La Transición, el Rey y la retrotopía
Ya no estamos para gestas, pero sí ante un cúmulo de problemas que afectan tanto a la legitimidad de la democracia como a nuestra capacidad para solucionarlos


Todos los países necesitan de algún mito fundacional, algún acontecimiento histórico más o menos edulcorado a partir del cual dotar de legitimidad a un determinado orden nacional o un sistema político. En nuestro caso, el más integrador y eficaz fue, sin duda, la Transición. Pasó a sustituir a aquel erigido sobre la victoria en una guerra fratricida, que a su vez trató de asociarse a una visión de España montada sobre sus supuestas gestas históricas, su homogeneidad y unidad inquebrantable y la identidad católica. Precisamente por eso, por su carácter integrador de un país plural y diverso, la Transición y el orden emanado de la Constitución del 78 fueron vistos siempre como el punto cero a partir del cual ordenar nuestra convivencia.
Su lado fuerte fue que renunció a los esencialismos nacionales para convertirse en un medio de cohesión y legitimidad cívica, representó ese momento “en el que supimos entendernos”, tan excepcional en nuestra historia. Contrariamente a lo que hoy se cree, no estuvo, sin embargo, libre de problemas ni fue ajena a los complejos datos del contexto. Fue un acontecimiento político y, por tanto, cuestionable en sus resultados, con cesiones mutuas entre las partes, todas ellas bien conscientes de que no se trataba de construir su democracia ideal, sino aquella que fuera posible dadas las circunstancias. Pero tampoco puede ignorarse que el consenso resultante habría sido inimaginable sin las movilizaciones contra el régimen anterior. Sacralizar este periodo es tan ridículo como criticarlo en nombre de una supuesta estrategia lampedusiana del franquismo, cambiarlo todo para que todo siga igual.
Traigo esto a colación por las palabras del Rey en su discurso de Nochebuena, con su reivindicación del espíritu de la Transición: la predisposición al diálogo y la búsqueda del entendimiento. Es la estrategia que Maquiavelo sugería para momentos de “crisis de la república”, recordar y resintonizarse al momento fundacional del orden político; como diríamos hoy, resetearlo a partir del programa de convivencia que lo hizo grande. Dada la temperatura de la confrontación política, puede parecer una quimera. Entre otras cosas, porque se ha diluido ya uno de los elementos fundamentales de aquel contexto. Entonces pocos dudaban de cuál era la hoja de ruta a seguir: instaurar una democracia liberal e integrarnos en los países de nuestro entorno. Había un diseño de futuro. Eso es justo de lo que hoy carecemos, aquí y en otros lugares, desgarrados casi todos por la polarización, el desencuentro y las dudas —el miedo, incluso— sobre el porvenir.
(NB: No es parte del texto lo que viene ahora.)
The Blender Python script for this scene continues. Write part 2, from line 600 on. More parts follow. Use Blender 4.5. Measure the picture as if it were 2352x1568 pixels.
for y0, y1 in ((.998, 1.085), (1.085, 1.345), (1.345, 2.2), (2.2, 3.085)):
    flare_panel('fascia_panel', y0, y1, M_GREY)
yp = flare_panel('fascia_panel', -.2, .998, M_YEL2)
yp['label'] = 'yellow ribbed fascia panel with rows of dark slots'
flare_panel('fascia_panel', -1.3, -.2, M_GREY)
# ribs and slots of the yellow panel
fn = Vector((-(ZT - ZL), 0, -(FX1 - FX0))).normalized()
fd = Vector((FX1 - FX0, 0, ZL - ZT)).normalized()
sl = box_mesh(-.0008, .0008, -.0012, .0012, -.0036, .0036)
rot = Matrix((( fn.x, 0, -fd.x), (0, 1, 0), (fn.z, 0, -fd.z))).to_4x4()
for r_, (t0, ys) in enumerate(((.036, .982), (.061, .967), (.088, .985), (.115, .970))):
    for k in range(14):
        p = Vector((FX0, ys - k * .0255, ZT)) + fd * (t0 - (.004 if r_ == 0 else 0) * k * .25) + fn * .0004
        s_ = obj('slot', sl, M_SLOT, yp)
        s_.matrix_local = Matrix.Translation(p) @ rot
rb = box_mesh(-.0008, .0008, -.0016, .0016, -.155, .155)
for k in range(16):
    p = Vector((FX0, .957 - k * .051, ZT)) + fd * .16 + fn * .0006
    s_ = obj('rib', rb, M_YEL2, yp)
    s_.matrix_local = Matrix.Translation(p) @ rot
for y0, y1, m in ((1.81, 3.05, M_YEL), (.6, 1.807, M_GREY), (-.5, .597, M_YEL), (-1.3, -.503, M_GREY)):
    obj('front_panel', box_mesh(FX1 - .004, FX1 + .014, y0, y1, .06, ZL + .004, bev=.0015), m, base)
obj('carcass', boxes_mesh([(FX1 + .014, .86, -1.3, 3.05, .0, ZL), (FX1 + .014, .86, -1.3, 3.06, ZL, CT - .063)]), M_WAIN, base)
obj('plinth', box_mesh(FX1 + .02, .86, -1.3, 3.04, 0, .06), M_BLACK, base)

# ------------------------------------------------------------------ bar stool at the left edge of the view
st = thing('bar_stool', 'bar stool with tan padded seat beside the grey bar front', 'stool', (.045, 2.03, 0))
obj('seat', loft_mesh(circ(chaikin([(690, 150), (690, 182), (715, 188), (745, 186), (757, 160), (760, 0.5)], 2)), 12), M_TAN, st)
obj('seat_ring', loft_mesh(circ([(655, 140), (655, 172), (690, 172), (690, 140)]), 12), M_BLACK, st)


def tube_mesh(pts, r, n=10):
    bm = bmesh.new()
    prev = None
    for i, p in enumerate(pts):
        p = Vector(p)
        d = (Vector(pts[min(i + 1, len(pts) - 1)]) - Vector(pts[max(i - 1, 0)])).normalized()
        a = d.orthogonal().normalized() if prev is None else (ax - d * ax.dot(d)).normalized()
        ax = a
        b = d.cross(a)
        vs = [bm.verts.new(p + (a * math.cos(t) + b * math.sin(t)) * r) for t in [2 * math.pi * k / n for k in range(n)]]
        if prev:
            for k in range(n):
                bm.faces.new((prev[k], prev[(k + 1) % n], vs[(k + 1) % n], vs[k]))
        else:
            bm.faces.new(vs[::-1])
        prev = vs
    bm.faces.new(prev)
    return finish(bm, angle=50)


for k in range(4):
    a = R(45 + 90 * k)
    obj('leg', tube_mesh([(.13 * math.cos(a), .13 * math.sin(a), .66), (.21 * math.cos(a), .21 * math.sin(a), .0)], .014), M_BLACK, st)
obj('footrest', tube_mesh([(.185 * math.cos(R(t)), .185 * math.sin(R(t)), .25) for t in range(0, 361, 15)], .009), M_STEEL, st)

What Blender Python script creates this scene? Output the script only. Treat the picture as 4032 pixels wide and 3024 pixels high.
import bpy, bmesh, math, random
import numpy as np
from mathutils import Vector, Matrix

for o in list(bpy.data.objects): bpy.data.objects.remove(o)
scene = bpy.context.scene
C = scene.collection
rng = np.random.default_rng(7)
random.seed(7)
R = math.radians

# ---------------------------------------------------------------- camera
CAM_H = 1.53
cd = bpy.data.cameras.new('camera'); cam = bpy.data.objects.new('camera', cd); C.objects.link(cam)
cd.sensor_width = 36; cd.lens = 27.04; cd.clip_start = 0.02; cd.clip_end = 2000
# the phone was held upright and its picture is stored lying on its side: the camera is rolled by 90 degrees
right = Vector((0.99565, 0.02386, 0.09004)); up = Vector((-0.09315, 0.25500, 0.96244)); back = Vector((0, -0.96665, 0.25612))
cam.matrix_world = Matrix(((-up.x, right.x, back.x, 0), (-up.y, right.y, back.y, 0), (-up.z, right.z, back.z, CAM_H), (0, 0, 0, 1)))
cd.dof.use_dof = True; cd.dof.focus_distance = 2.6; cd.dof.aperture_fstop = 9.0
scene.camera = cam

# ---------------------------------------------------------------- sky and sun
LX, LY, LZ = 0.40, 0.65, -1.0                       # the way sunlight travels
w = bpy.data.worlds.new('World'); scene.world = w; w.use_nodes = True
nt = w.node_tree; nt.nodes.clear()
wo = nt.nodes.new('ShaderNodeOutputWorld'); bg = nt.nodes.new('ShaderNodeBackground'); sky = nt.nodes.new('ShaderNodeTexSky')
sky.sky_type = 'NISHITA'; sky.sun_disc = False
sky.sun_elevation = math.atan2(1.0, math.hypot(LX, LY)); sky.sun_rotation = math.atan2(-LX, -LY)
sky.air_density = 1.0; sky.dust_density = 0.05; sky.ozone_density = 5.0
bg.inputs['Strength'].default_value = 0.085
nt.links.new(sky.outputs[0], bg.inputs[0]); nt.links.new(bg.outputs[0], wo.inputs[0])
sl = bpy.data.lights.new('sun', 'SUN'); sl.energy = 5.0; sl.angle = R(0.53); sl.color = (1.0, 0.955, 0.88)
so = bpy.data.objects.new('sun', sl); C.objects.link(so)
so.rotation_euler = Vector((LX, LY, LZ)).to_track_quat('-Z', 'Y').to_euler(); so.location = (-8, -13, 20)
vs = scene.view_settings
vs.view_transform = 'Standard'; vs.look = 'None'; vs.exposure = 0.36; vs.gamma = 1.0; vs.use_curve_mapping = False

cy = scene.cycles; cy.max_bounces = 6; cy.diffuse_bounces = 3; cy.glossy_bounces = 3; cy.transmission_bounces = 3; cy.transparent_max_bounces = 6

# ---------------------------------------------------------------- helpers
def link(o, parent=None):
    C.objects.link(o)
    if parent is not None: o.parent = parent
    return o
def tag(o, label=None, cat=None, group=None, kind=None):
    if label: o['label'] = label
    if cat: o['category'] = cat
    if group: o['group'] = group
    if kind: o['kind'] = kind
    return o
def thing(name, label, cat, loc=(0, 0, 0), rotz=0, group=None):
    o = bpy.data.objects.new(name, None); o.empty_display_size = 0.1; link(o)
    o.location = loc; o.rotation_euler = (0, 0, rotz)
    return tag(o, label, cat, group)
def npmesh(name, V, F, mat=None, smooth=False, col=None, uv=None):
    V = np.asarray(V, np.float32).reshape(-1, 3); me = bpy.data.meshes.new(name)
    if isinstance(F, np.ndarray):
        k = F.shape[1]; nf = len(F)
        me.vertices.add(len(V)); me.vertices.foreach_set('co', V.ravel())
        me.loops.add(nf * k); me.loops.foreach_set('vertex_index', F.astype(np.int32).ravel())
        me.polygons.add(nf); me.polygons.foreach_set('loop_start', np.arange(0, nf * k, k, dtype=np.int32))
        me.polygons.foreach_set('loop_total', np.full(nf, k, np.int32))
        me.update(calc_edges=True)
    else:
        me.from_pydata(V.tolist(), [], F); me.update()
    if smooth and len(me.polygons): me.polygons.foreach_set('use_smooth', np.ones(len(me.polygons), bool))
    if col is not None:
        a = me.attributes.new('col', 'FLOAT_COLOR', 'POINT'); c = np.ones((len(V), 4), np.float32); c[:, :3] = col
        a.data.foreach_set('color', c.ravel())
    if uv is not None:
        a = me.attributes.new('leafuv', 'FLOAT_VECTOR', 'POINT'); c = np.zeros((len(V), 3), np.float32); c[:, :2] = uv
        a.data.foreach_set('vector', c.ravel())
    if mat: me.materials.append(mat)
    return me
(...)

Sin embargo, las alusiones del monarca a la Transición carecieron de esa visión retrotópica (Zygmunt Bauman) tan habitual en los populismos, eso de buscar el refugio en un pasado idealizado ante un futuro incierto. Las referencias a aquel momento histórico fueron de puro sentido común, lealtad al sistema y ciertas dosis de pragmatismo. Ya no estamos para gestas épicas, pero sí ante un cúmulo de problemas que afectan tanto a la legitimidad de la democracia, erosionada por el creciente divorcio entre clase política y ciudadanía, como a nuestra capacidad para buscarles una solución adecuada. El espíritu cívico ha dado paso a la desconfianza, el cinismo y a una encarnizada lucha partidista incapaz de ponerse de acuerdo sobre los mínimos necesarios para una gobernabilidad eficaz y la adopción de reformas duraderas. Y, añadiría, sin que se haya encontrado un modelo de convivencia capaz de generar un consenso alternativo al que viene de aquellos años. No es un momento para las añoranzas o para revivir los antagonismos, sino para reencontrar una fórmula de volver a entendernos. Tan simple de definir como difícil de ejecutar.